I want to write a LL(1) parser to handle this grammar, and for an LL(1) parser the productions for <items> have some ambiguity. To fix this, I could left-factor them by adding a new nonterminal <X> , like so:

<items>   :=  <item><X>
<X>       :=  <items>, epsilon

But what I'm wondering is, could I just flip around the order of the second production in <items> , like this:

<items>   := <item>, <items><item>

and avoid adding a new nonterminal? It doesn't look like it breaks anything, after all the whole point of this production is to allow any variable number of sequential <item> symbols, and we still get that if we reverse the order.
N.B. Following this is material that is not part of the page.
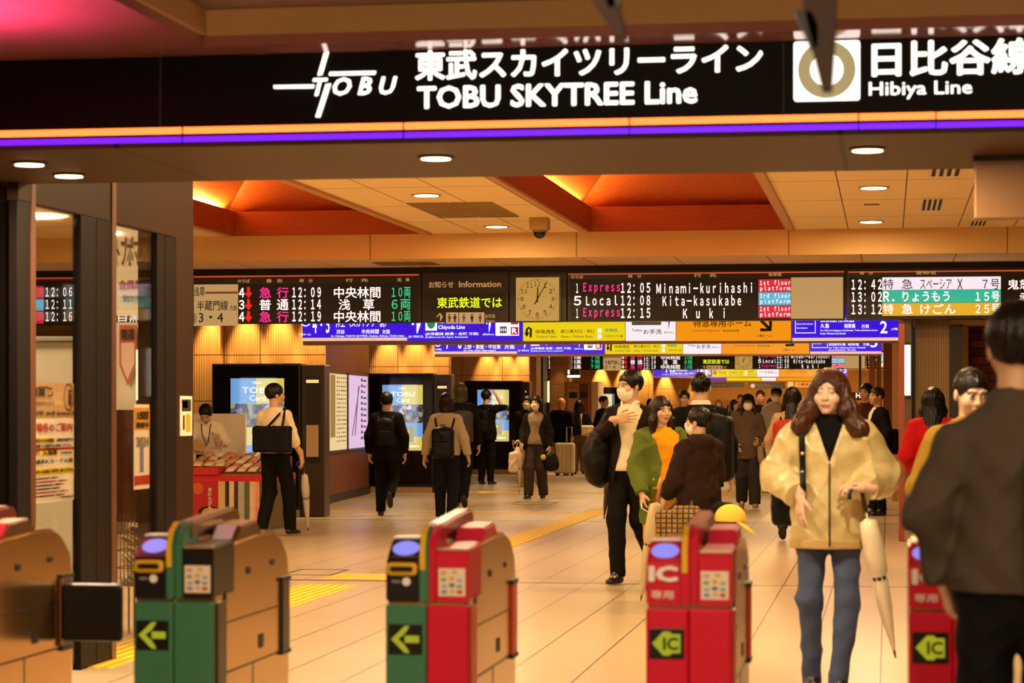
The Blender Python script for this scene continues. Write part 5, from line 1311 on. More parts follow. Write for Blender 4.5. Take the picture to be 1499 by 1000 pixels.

Am I missing something, or does simply reversing the order achieve the same goal as left-factoring in this situation?

Answer 1

The problem you are trying to fix is that

items → item
items → item items

is not left-factored; both productions start with item .

Your proposed fix

items → item
items → items item

doesn't really help (whatever starts item can still start either production of items ), but more importantly, it is left-recursive, which is verboten for LL grammars.

In principle, the "new non-terminal" is the correct solution, but in a recursive descent parser, you would probably do something like this:

def items():
  list = [ item() ]
  while couldStart(item, lookahead):
    list.append(item())
  return list